## Working data
====================
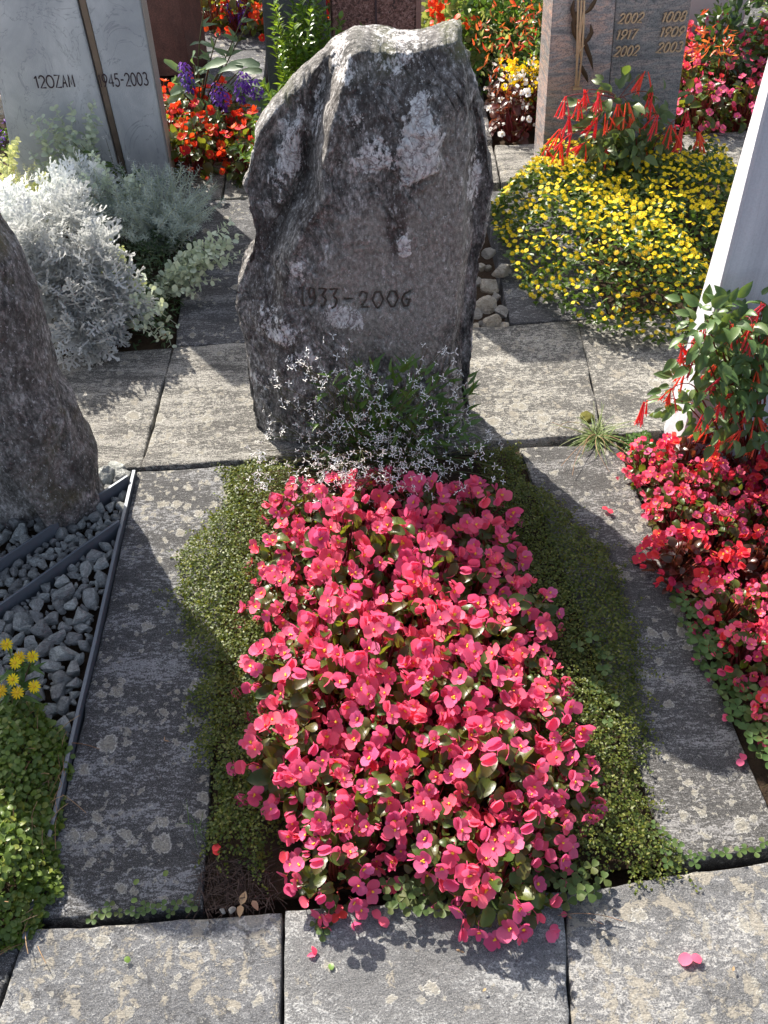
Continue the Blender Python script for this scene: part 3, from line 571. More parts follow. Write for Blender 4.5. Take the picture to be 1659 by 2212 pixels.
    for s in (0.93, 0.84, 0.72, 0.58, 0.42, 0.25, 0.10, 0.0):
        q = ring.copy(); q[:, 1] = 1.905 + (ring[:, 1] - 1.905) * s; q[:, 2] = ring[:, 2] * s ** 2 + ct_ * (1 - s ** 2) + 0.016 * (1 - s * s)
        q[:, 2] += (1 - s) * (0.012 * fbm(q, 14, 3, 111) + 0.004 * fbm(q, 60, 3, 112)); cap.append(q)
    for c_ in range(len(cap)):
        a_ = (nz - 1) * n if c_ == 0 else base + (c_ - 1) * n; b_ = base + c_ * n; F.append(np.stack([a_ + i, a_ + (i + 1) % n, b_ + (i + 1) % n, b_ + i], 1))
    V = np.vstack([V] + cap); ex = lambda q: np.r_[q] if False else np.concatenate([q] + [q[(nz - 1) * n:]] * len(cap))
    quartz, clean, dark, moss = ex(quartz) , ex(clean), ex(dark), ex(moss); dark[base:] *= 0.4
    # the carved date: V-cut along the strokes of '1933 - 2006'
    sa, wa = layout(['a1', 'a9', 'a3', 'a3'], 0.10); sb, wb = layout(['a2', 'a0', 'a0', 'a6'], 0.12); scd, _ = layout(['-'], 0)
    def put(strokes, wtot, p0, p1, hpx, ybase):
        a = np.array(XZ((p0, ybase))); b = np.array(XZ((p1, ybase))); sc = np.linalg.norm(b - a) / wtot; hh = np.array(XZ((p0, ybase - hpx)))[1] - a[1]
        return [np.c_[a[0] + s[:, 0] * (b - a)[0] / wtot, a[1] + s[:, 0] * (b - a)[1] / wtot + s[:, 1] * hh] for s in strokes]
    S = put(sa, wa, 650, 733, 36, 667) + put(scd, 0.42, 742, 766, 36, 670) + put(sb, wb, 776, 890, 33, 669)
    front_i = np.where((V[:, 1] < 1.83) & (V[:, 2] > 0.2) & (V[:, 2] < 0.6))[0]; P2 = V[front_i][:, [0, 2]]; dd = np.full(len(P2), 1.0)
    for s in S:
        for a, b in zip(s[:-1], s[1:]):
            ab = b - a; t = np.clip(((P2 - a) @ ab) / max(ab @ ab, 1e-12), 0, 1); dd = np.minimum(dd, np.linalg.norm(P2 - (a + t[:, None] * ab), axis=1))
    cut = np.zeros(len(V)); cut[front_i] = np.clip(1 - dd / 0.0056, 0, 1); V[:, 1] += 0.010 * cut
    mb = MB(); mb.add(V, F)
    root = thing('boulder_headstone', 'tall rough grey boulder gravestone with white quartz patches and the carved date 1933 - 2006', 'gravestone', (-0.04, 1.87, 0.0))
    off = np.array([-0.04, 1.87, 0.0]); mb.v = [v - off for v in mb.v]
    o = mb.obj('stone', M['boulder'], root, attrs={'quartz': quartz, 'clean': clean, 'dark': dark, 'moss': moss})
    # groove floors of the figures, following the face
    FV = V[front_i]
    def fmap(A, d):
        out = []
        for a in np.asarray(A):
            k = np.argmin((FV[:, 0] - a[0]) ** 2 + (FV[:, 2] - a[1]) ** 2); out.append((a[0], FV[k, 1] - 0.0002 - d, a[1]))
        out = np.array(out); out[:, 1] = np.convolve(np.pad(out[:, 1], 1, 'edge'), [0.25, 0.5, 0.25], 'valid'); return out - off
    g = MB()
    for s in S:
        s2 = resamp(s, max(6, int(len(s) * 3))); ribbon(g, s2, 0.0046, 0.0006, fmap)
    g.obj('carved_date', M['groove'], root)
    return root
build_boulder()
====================
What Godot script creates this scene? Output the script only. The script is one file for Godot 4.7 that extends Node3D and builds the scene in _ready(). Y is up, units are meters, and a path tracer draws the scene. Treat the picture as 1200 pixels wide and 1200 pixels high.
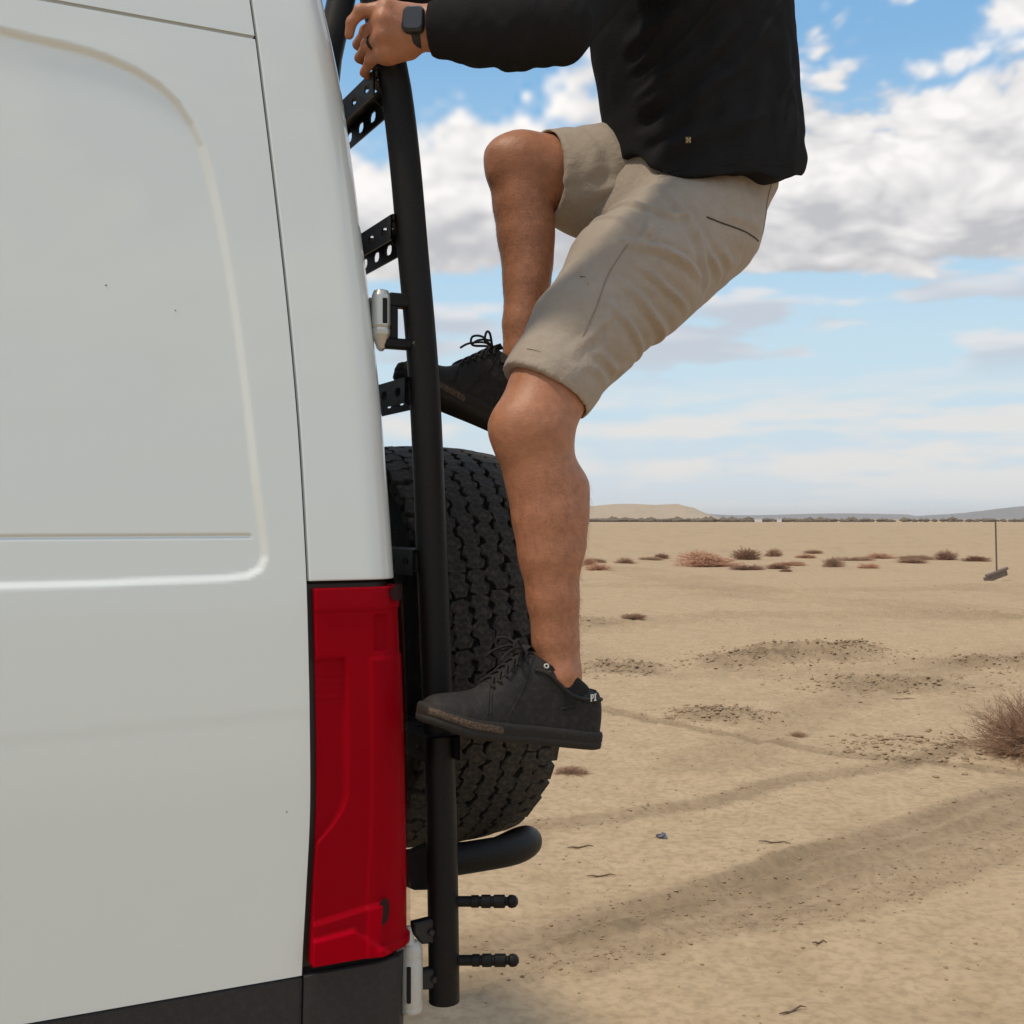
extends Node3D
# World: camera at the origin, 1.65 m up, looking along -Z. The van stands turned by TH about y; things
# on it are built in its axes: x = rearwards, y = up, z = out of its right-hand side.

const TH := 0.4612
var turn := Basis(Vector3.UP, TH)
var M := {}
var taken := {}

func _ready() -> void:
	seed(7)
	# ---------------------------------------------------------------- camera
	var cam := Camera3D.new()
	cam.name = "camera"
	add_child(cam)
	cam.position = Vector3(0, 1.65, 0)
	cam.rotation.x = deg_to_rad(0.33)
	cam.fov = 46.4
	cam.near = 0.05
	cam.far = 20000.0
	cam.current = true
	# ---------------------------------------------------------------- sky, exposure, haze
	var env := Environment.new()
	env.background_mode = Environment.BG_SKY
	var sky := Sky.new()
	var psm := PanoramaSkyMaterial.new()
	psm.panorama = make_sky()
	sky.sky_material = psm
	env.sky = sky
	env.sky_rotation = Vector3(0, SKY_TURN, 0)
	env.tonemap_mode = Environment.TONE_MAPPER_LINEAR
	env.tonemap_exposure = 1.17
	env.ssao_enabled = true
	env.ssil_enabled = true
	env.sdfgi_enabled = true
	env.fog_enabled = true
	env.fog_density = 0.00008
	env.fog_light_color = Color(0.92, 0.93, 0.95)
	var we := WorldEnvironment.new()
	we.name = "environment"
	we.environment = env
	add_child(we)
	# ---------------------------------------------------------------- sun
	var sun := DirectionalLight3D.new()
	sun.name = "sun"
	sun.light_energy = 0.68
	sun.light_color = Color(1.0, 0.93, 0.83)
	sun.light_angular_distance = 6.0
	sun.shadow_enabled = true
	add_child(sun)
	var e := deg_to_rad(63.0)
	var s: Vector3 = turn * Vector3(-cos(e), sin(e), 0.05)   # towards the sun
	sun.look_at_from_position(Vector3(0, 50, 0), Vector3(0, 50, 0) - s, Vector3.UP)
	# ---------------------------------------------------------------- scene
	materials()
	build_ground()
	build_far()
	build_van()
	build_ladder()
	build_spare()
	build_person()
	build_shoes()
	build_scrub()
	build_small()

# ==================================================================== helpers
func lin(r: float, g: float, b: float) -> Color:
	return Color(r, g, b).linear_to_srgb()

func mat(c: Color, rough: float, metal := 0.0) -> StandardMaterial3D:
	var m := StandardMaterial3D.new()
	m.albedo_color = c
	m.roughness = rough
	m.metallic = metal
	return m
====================
## Exercise aim
Reproduce every line of the listing above in which the string "picture" appears.

## Task solution
Continue the Blender Python script for this scene: part 3, from line 571. More parts follow. Write for Blender 4.5. Take the picture to be 1659 by 2212 pixels.
What Godot script creates this scene? Output the script only. The script is one file for Godot 4.7 that extends Node3D and builds the scene in _ready(). Y is up, units are meters, and a path tracer draws the scene. Treat the picture as 1200 pixels wide and 1200 pixels high.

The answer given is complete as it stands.